Portraits also displays Harris’ natural ability to weave her voice around other singers in the many collaborations it gathers together. Parsons of course is included, but there are also tracks with Parton and Ronstadt, Roy Orbison (“That Lovin’ You Feeling Again”), Don Williams (Van Zandt’s “If I Needed You”), The Band (“Evangeline”, recorded for the film The Last Waltz), Willie Nelson (Nanci Griffith’s lovely “Gulf Coast Highway”) and Flaco Jimenez (a rollicking cover of Butch Hancock’s “West Texas Waltz”).

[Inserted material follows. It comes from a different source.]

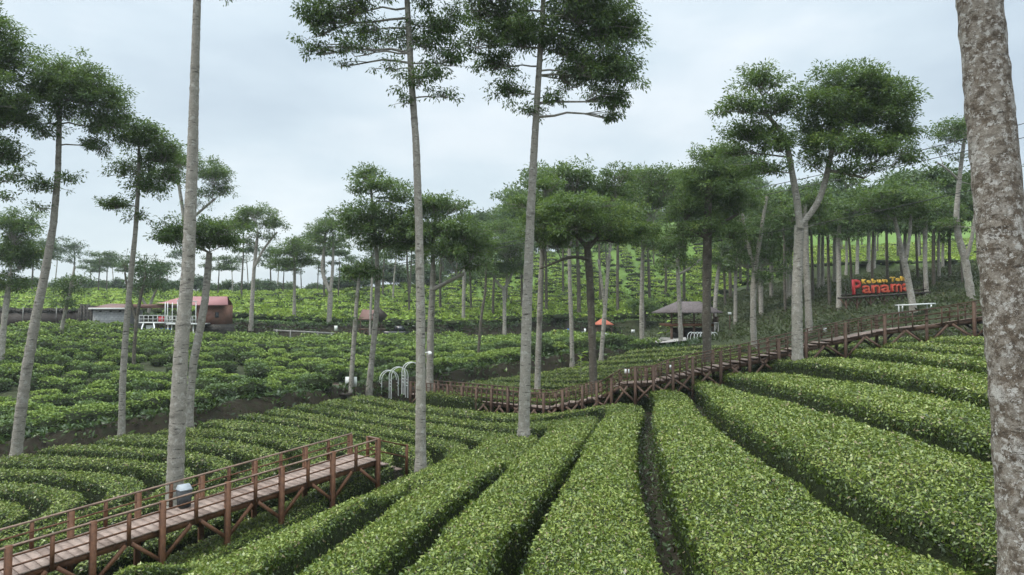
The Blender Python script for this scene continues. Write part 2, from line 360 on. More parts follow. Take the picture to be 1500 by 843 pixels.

Near the end of the final CD, Portraits culls several tracks from the 1992 live album At The Ryman, which showcased Harris’ singing backed by the acoustic Nash Ramblers, led by John Starling, a longtime friend from Harris’ folkie salad days in Washington, D.C. Pushed by Starling’s fabulous vocal arrangements on such tracks as the century-old (but, eerily, still timely) Stephen Foster chestnut “Hard Times”, Harris really shines.
And she’s not standing in anyone’s shadow.
The one big disappointment with the set: The liner notes desperately needed an editor to temper some of its fawning, and to add some niceties like a discography or track-by-track musician listings. But, such nitpicking aside, the music spread throughout the three discs easily outweighs the package’s shortcomings.